As it now stands, a simple majority of these votes is 270, or half of the 538 total plus one. With Florida's votes discarded, the total would be 513 and a simple majority, 257. Gore at present has 255 electoral votes and Bush 246, without Florida, New Mexico or Oregon. New Mexico has five electoral votes, Oregon has seven and Gore leads in both states by small margins.
Jones said that if the question were not answered, the election could be thrown into the US House of Representatives.
Ross and other legal experts offered alternatives to this eventuality, some of them almost fanciful, though argued on the basis of law and precedent.
Ross suggested that the presidential candidates split the four-year term down the middle, with one resigning after two years and allowing the other to take over.
"The constitutional procedure for such a compromise is clearly permitted by the 25th Amendment," Ross said. "After the candidates decided which man would serve first, the one who would serve later would instruct a sufficient number of his electors to vote for the opposing presidential and vice-presidential nominees."

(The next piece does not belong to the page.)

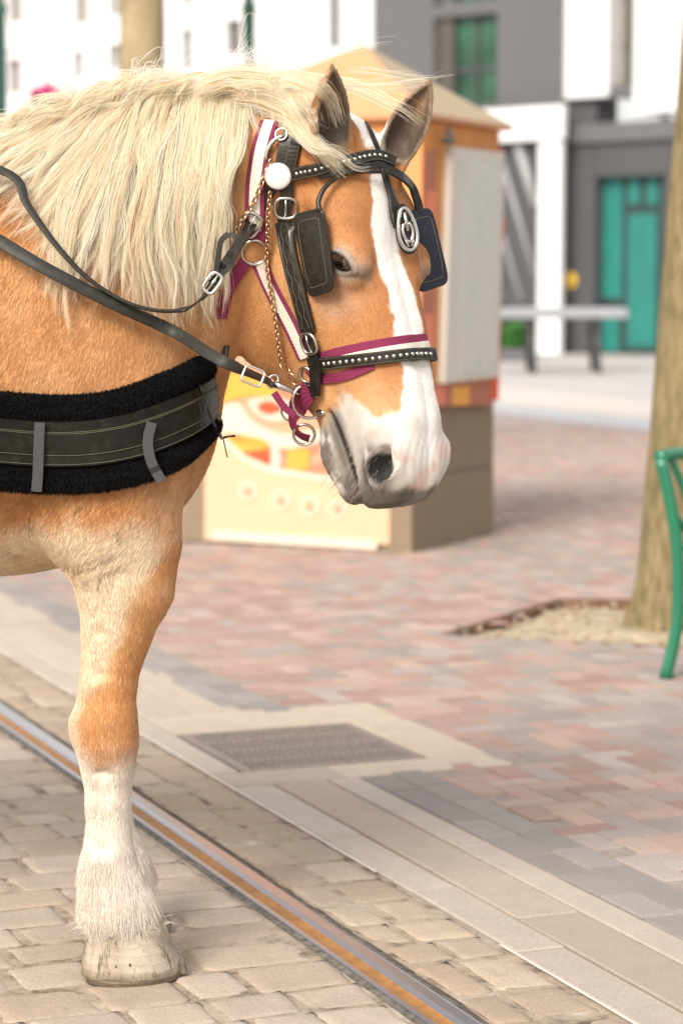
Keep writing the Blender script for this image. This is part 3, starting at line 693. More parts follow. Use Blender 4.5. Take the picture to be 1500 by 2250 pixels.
# ================================================================== BENCH
simple('bench_green', (.012, .165, .085), .32, spec=.6, coat=.3)
BO = Vector((1.185, 8.705, 0)); bD = Vector((.62, .78, 0)).normalized(); bL = Vector((.78, -.62, 0)).normalized()
bench = thing('bench', 'green metal park bench with curved iron ends beside the tree', 'bench', BO)
def bench_end(o):
    def q(px, py, dd=0.0):
        p = at(px, py, 8.705); return Vector((o.x + (p.x - BO.x), o.y + dd, p.z))
    m = MB()
    leg = [q(1449, 1006), q(1462, 1060), q(1476, 1130), q(1486, 1200), q(1489, 1290), q(1486, 1370), q(1474, 1435), q(1460, 1490)]
    m.tube([Vector(v) for v in crom(leg, 24)], .0235, 12)
    z0 = leg[0].z
    arm = [leg[0] + Vector((-.004, 0, .004)), leg[0] + bD * .12 + Vector((0, 0, .008)), leg[0] + bD * .34, leg[0] + bD * .50 + Vector((0, 0, -.02))]; m.tube([Vector(v) for v in crom(arm, 14)], .024, 12)
    cur = [leg[0] + bD * .10, q(1486, 1060) + bD * .04, q(1480, 1120) + bD * .02, leg[3] + Vector((0, 0, .02))]
    sc_ = [leg[2], leg[2] + bD * .10 + Vector((0, 0, -.06)), leg[2] + bD * .30 + Vector((0, 0, -.10)), leg[0] + bD * .46]
    m.tube([Vector(v) for v in crom(sc_, 16)], .018, 8)
    m.tube([Vector(v) for v in crom([leg[0] + bD * .07, leg[1] + bD * .10, leg[2] + bD * .16 + Vector((0, 0, -.03))], 10)], .014, 8)
    rear = [leg[0] + bD * .50 + Vector((0, 0, .08)), leg[3] + bD * .44, leg[5] + bD * .46, leg[7] + bD * .58]; m.tube([Vector(v) for v in crom(rear, 18)], .0155, 8)
    m.tube([leg[5] + Vector((0, 0, .04)), leg[5] + bD * .46 + Vector((0, 0, .04))], .015, 8)
    m.tube([leg[7] + Vector((0, 0, .010)), leg[7] + Vector((.03, 0, .004))], .014, 8)
    return m, leg
m, leg = bench_end(BO); m.build('end_frame', 'bench_green', bench); m2, _ = bench_end(BO + bL * 1.5); m2.build('end_frame', 'bench_green', bench)
for k in range(7):
    a = leg[3] + bD * (.03 + k * .062); MB().box(a + bL * .75 + Vector((0, 0, -.01)), (1.5, .045, .018), Matrix((bL, bD, Vector((0, 0, 1)))).transposed(), bev=.004).build('seat_slat', 'bench_green', bench)
for k in range(5):
    a = leg[3] + bD * (.46 + k * .012) + Vector((0, 0, .08 + k * .075)); MB().box(a + bL * .75, (1.5, .018, .045), Matrix((bL, bD, Vector((0, 0, 1)))).transposed(), bev=.004).build('back_slat', 'bench_green', bench)
# ================================================================== HORSE
YC = 5.10                                # the horse's midline depth
HTH, HPH = math.radians(40), math.radians(13.6)    # head: turn towards the camera, nose forward of vertical
hF = np.array([math.cos(HTH), -math.sin(HTH), 0.0])
hL = np.array([-math.sin(HTH), -math.cos(HTH), 0.0])          # towards the horse's near side
hA = hF * math.sin(HPH) + np.array([0, 0, -1.0]) * math.cos(HPH)
hN = hF * math.cos(HPH) + np.array([0, 0, 1.0]) * math.sin(HPH)
HSC = (1.025, 1.06, 1.10)
hO = np.array(at(800, 266, 4.98))                                # poll
def hloc(P): d = P - hO.astype(P.dtype); return d @ (hA / HSC[0]).astype(P.dtype), d @ (hN / HSC[1]).astype(P.dtype), d @ (hL / HSC[2]).astype(P.dtype)
def hw(u, v, w): return Vector(hO + hA * u * HSC[0] + hN * v * HSC[1] + hL * w * HSC[2])
HM = Matrix(((hA[0], hN[0], hL[0]), (hA[1], hN[1], hL[1]), (hA[2], hN[2], hL[2])))

def sst(a, b, x): t = np.clip((x - a) / (b - a), 0, 1); return t * t * (3 - 2 * t)
def smin(a, b, k):
    h = np.clip(.5 + .5 * (b - a) / k, 0, 1); return b + (a - b) * h - k * h * (1 - h)
def smax(a, b, k): return -smin(-a, -b, k)
def ell(P, c, r, R=None):
    d = P - np.array(c, P.dtype)
    if R is not None: d = d @ np.array(R, P.dtype)
    r = np.array(r, P.dtype)
    k0 = np.sqrt(((d / r) ** 2).sum(1)); k1 = np.sqrt(((d / (r * r)) ** 2).sum(1)) + 1e-9
    return k0 * (k0 - 1) / k1
def rcone(P, a, b, ra, rb, ky=1.0):
    """tapered capsule, narrowed across Y by ky"""
    a = np.array(a, P.dtype); b = np.array(b, P.dtype)
    t0 = None
    ab = (b - a); pa = P - a
    ab2 = float((ab * ab).sum()); t = np.clip((pa @ ab) / ab2, 0, 1)
    d = pa - t[:, None] * ab; r = ra + (rb - ra) * t
    k = ky if not hasattr(ky, '__len__') else (ky[0] + (ky[1] - ky[0]) * t)
    dy = d[:, 1] * k
    q = np.sqrt(d[:, 0] ** 2 + dy ** 2 + d[:, 2] ** 2)
    return (q - r) * np.where(q > 1e-6, np.sqrt((d * d).sum(1)) / np.maximum(q, 1e-6), 1)
def chain(P, pts, k=.03):
    """pts: (px, py, Y, r_px, ky)"""
    D = None
    for (a, b) in zip(pts[:-1], pts[1:]):
        A, B = at(*a[:3]), at(*b[:3]); ra, rb = a[3] * a[2] / FPX, b[3] * b[2] / FPX
        d = rcone(P, A, B, ra, rb, (a[4], b[4]))
        D = d if D is None else smin(D, d, k)
    return D

# head sections: u, v-centre, R dorsal, R lateral, R ventral, boxiness dorsal, boxiness ventral
HS = np.array([
 (-0.03, -.120, .050, .050, .090, 1.00, 1.00),
 (0.02, -.130, .120, .084, .120, 1.04, 1.00),
 (0.08, -.140, .155, .096, .160, 1.08, 1.00),
 (0.14, -.150, .171, .106, .200, 1.10, 1.02),
 (0.20, -.158, .178, .114, .238, 1.11, 1.04),
 (0.27, -.160, .172, .114, .262, 1.10, 1.06),
 (0.34, -.155, .169, .106, .255, 1.09, 1.06),
 (0.41, -.145, .163, .096, .215, 1.10, 1.04),
 (0.48, -.130, .151, .083, .168, 1.10, 1.02),
 (0.55, -.118, .138, .072, .125, 1.09, 1.0),
 (0.62, -.108, .120, .064, .104, 1.08, 1.0),
 (0.67, -.102, .106, .062, .088, 1.06, 1.0),
 (0.72, -.098, .088, .060, .070, 1.05, 1.0),
 (0.752, -.098, .062, .050, .050, 1.0, 1.0)])
def head_loft(u, v, w):
    uc = np.clip(u, HS[0, 0], HS[-1, 0])
    # smooth table lookup (cubic-ish through dense resample)
    tab = HSD
    f = (uc - HS[0, 0]) / (HS[-1, 0] - HS[0, 0]) * (len(tab) - 1); i = np.clip(f.astype(int), 0, len(tab) - 2); q = (f - i)[:, None]
    s = tab[i] * (1 - q) + tab[i + 1] * q
    dv = v - s[:, 1]; r = np.sqrt(dv * dv + w * w) + 1e-7
    ca, sa = dv / r, np.abs(w) / r
    RD = np.where(ca > 0, s[:, 2], s[:, 4]); RL = s[:, 3]
    R = 1 / np.sqrt((ca / RD) ** 2 + (sa / RL) ** 2)
    box = np.where(ca > 0, s[:, 5], s[:, 6])
    R = R * (1 + (box - 1) * (2 * np.abs(ca) * sa) ** 1.5 * 1.6)
    d = (r - R) * np.clip(.55 + .45 * np.abs(ca), .55, 1)
    du = np.abs(u - uc)
    return np.where(du > 0, np.sqrt(np.maximum(d, 0) ** 2 + du ** 2) + np.minimum(d, 0) * .0, d)
HSD = np.array(crom(HS, 240)); 
_uu = np.linspace(HS[0, 0], HS[-1, 0], 240); HSD = np.stack([np.interp(_uu, HSD[:, 0], HSD[:, j]) for j in range(7)], 1); 
for _ in range(6): HSD[1:-1] = (HSD[:-2] + HSD[1:-1] * 2 + HSD[2:]) / 4

EYE = (0.284, -.022, .088)              # eye centre in head coordinates (u, v, |w|)
NOS = (0.678, -.044, .056)              # nostril
def Q(u, v, w): return np.stack([u, v, w], 1)
def rotm(ax, deg): return np.array(Matrix.Rotation(math.radians(deg), 3, ax))
def capl(P, a, b, ra, rb): return rcone(P, a, b, ra, rb, 1.0)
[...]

In Ross' scenario, the swap would take place when the first president's vice-president would resign after two years, the first president would appoint his erstwhile opponent as his vice-president, and then the first president would resign.
Victor Williams of Catholic University School of Law suggested that the Florida state legislature could appoint the electors, formally voiding Florida's popular vote.
Craig Albert, an associate professor of law at Seton Hall University, suggested the possibility of Bush having Gore's Democratic running-mate, Senator Joseph Lieberman, as his vice-president.
But practically, one Gore adviser said, the questions would conclude with the Florida Supreme Court's decision.
Ross agreed, especially if the Florida court favoured Bush: "I think at that point the political reality would tend to favour Bush ... The public would simply be out of patience with any challenges."